Борис Парамонов: Вот где основная, да, пожалуй, и единственная ошибка Солженицына – в этой не до конца критичной экстраполяции опыта русского Февраля на всю толщу мировой истории 20-го века. Не будем говорить о мире вне России – у него собственная судьба и собственные детерминанты этой судьбы. Но даже и в России постсоветский процесс не пошел по линии февральской анархии: был разгул – но бандитских элементов, а не массы народа, как это показал в Узлах "Март" и "Апрель Семнадцатого" Солженицын в своем "Красном колесе". Можно с известным основанием взять на себя смелость сказать, что русский народ 1991 года был не тем, что в 1917-м. Анархического распада не случилось. Если уж обвинять, то скорее за излишнюю осторожность и нерешительность то ли новые массы, то ли их новых вождей.
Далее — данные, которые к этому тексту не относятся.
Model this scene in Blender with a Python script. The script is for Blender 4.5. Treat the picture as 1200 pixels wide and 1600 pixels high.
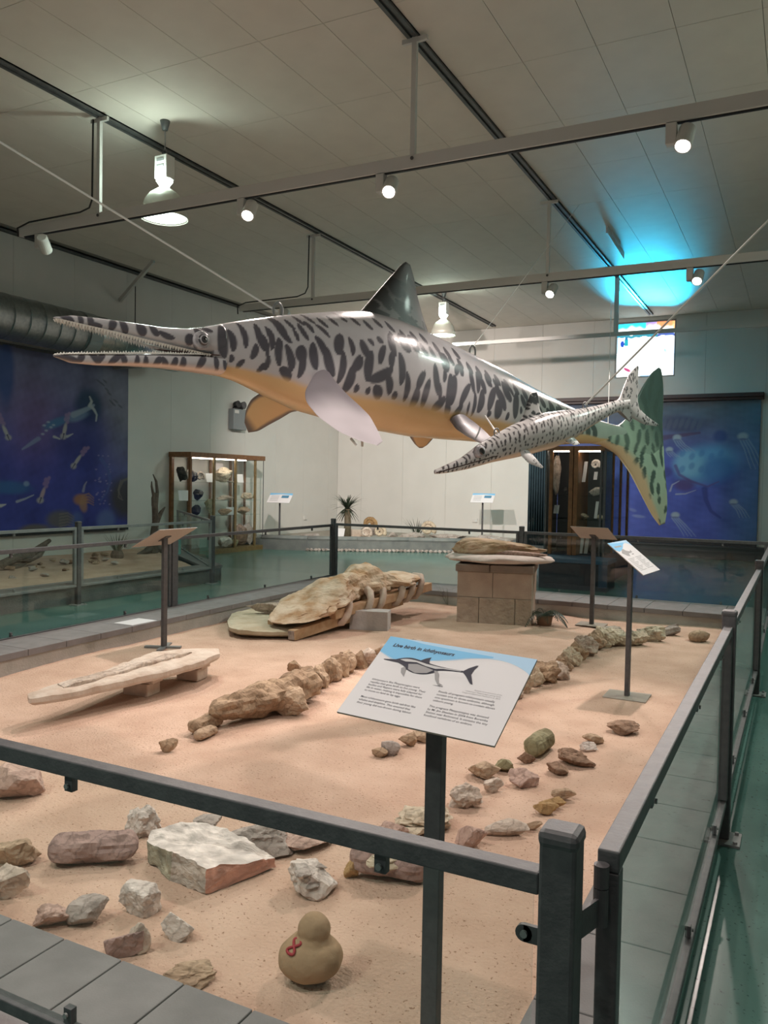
import bpy, bmesh, math, random
import numpy as np
from mathutils import Vector, Matrix, noise
sc = bpy.context.scene
for o in list(bpy.data.objects): bpy.data.objects.remove(o)
COL = sc.collection
# ---------------------------------------------------------------- camera
YAW, PITCH, ROLL, FPX, CH = math.radians(27.017), math.radians(2.038), math.radians(1.021), 1276.4, 1.55
_f = np.array([-math.sin(YAW)*math.cos(PITCH), math.cos(YAW)*math.cos(PITCH), -math.sin(PITCH)])
_r0 = np.array([math.cos(YAW), math.sin(YAW), 0.0]); _u0 = np.cross(_r0, _f)
_r = math.cos(ROLL)*_r0+math.sin(ROLL)*_u0; _u = -math.sin(ROLL)*_r0+math.cos(ROLL)*_u0
cam = bpy.data.objects.new('camera', bpy.data.cameras.new('camera')); COL.objects.link(cam)
cam.matrix_world = Matrix(((_r[0], _u[0], -_f[0], 0), (_r[1], _u[1], -_f[1], 0), (_r[2], _u[2], -_f[2], CH), (0, 0, 0, 1)))
cam.data.sensor_fit = 'VERTICAL'; cam.data.sensor_height = 24.0; cam.data.lens = FPX*24.0/1600.0
cam.data.clip_start = 0.05; cam.data.clip_end = 100
sc.camera = cam
# ---------------------------------------------------------------- world, exposure
w = bpy.data.worlds.new('world'); sc.world = w; w.use_nodes = True
w.node_tree.nodes['Background'].inputs[0].default_value = (1.0, 0.96, 0.91, 1)
w.node_tree.nodes['Background'].inputs[1].default_value = 0.125
sc.view_settings.view_transform = 'Standard'; sc.view_settings.look = 'None'
sc.view_settings.exposure = 0.0; sc.view_settings.gamma = 1.0
sc.view_settings.use_curve_mapping = False
sc.cycles.use_adaptive_sampling = True; sc.cycles.adaptive_threshold = 0.03; sc.cycles.max_bounces = 5; sc.cycles.diffuse_bounces = 3; sc.cycles.glossy_bounces = 2; sc.cycles.transparent_max_bounces = 12
SPOT_W, PEND_W, WIN_W = 315.0, 80.0, 62.0
# ---------------------------------------------------------------- survey helpers: where a sight line meets a plane
C0 = np.array([0, 0, CH])
def ray(x, y): return _r*((x-600)/FPX) - _u*((y-800)/FPX) + _f
def gz(x, y, z=0.04): d = ray(x, y); return C0+d*((z-CH)/d[2])
def gx(x, y, c): d = ray(x, y); return C0+d*(c/d[0])
def gy(x, y, c): d = ray(x, y); return C0+d*(c/d[1])
def gd(x, y, c): return C0+ray(x, y)*c
def depth(p): return float(np.dot(np.array(p)-C0, _f))
# ---------------------------------------------------------------- mesh helpers
class G:
    def __init__(s): s.v = []; s.f = []; s.n = 0
    def add(s, v, f):
        v = np.asarray(v, float).reshape(-1, 3); s.v.append(v); s.f += [tuple(int(i)+s.n for i in q) for q in f]; s.n += len(v); return s
    def box(s, lo, hi, M=None):
        x0, y0, z0 = lo; x1, y1, z1 = hi
        v = np.array([(x0,y0,z0),(x1,y0,z0),(x1,y1,z0),(x0,y1,z0),(x0,y0,z1),(x1,y0,z1),(x1,y1,z1),(x0,y1,z1)], float)
        if M is not None: v = np.array([tuple(M @ Vector(p)) for p in v])
        return s.add(v, [(3,2,1,0),(4,5,6,7),(0,1,5,4),(1,2,6,5),(2,3,7,6),(3,0,4,7)])
    def bar(s, p, q, w, h=None, up=(0, 0, 1)):
        h = h or w; p = Vector(p); q = Vector(q); d = (q-p); L = d.length; d.normalize(); u = Vector(up)
        if abs(d.dot(u)) > .99: u = Vector((0, 1, 0))
        sd = d.cross(u).normalized(); u = sd.cross(d)
        M = Matrix(((d.x, sd.x, u.x, p.x), (d.y, sd.y, u.y, p.y), (d.z, sd.z, u.z, p.z), (0, 0, 0, 1)))
        return s.box((0, -w/2, -h/2), (L, w/2, h/2), M)
    def tube(s, pts, r, n=8, caps=True):
        pts = [Vector(p) for p in pts]; m = len(pts); rr = [r]*m if np.isscalar(r) else list(r)
        prev = None; vs = []
        for i, p in enumerate(pts):
            t = (pts[min(i+1, m-1)]-pts[max(i-1, 0)]).normalized()
            if prev is None: a = t.orthogonal().normalized()
            else: a = (prev-t*prev.dot(t)).normalized()
            prev = a; b = t.cross(a)
            for k in range(n):
                th = 2*math.pi*k/n; vs.append(p+(a*math.cos(th)+b*math.sin(th))*rr[i])
        fs = [(i*n+k, i*n+(k+1) % n, (i+1)*n+(k+1) % n, (i+1)*n+k) for i in range(m-1) for k in range(n)]
        if caps: fs += [tuple(range(n))[::-1], tuple(range((m-1)*n, m*n))]
        return s.add([tuple(v) for v in vs], fs)
    def lathe(s, prof, c=(0, 0, 0), n=24, M=None):
        vs = [(c[0]+r*math.cos(2*math.pi*k/n), c[1]+r*math.sin(2*math.pi*k/n), c[2]+z) for r, z in prof for k in range(n)]
        if M is not None: vs = [tuple(M @ Vector(v)) for v in vs]
        m = len(prof); fs = [(i*n+k, i*n+(k+1) % n, (i+1)*n+(k+1) % n, (i+1)*n+k) for i in range(m-1) for k in range(n)]
        fs += [tuple(range(n))[::-1], tuple(range((m-1)*n, m*n))]
        return s.add(vs, fs)
    def prism(s, top, off):
        top = np.asarray(top, float); n = len(top); bot = top+np.asarray(off, float)
        fs = [tuple(range(n)), tuple(range(2*n-1, n-1, -1))]+[(i, i+n, (i+1) % n+n, (i+1) % n) for i in range(n)]
        return s.add(np.vstack([top, bot]), fs)
    def verts(s): return np.vstack(s.v)
def org(o):
    p = np.zeros(3)
    while o is not None: p = p+np.array(o.location); o = o.parent
    return p
def obj(name, g, mat, parent=None, smooth=False, origin=None, col=None, bevel=0, fix=True):
    v = g.verts() if isinstance(g, G) else np.asarray(g[0], float); f = g.f if isinstance(g, G) else g[1]
    if parent is not None: o0 = org(parent); loc = np.zeros(3)
    elif origin is not None: o0 = loc = np.array(origin, float)
    else: mn, mx = v.min(0), v.max(0); o0 = loc = np.array([(mn[0]+mx[0])/2, (mn[1]+mx[1])/2, mn[2]])
    me = bpy.data.meshes.new(name); me.from_pydata((v-o0).tolist(), [], f)
    if fix:
        bm = bmesh.new(); bm.from_mesh(me); bmesh.ops.recalc_face_normals(bm, faces=bm.faces); bm.to_mesh(me); bm.free()
    if smooth: me.polygons.foreach_set('use_smooth', [True]*len(me.polygons))
    if col is not None:
        ca = me.color_attributes.new('paint', 'FLOAT_COLOR', 'POINT'); c4 = np.ones((len(v), 4)); c4[:, :3] = col
        ca.data.foreach_set('color', c4.ravel())
    me.materials.append(mat)
    ob = bpy.data.objects.new(name, me); COL.objects.link(ob); ob.location = loc
    if parent is not None: ob.parent = parent
    if bevel:
        b = ob.modifiers.new('bevel', 'BEVEL'); b.width = bevel; b.segments = 2; b.limit_method = 'ANGLE'
    return ob
def tag(o, label, cat, group=None):
    o['label'] = label; o['category'] = cat
    if group: o['group'] = group
    return o
def thing(name, label, cat, loc, group=None):
    o = bpy.data.objects.new(name, None); COL.objects.link(o); o.location = loc; o.empty_display_size = .1
    return tag(o, label, cat, group)
def struct(o): o['kind'] = 'structure'; return o
def clone(ob, parent, loc=None):
    c = ob.copy(); COL.objects.link(c); c.parent = parent
    if loc is not None: c.location = loc
    return c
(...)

Да и сам Солженицын признал это. Отсюда его лояльность к новой российской власти и готовность принять от нее награду – то, в чем он отказал Ельцину.
Но не стоит разговор о великом русском человеке кончать на такой протокольно-официозной ноте. Солженицыну другая награда по размеру и масштабу – имя русского классика и вечная любовь читающей России.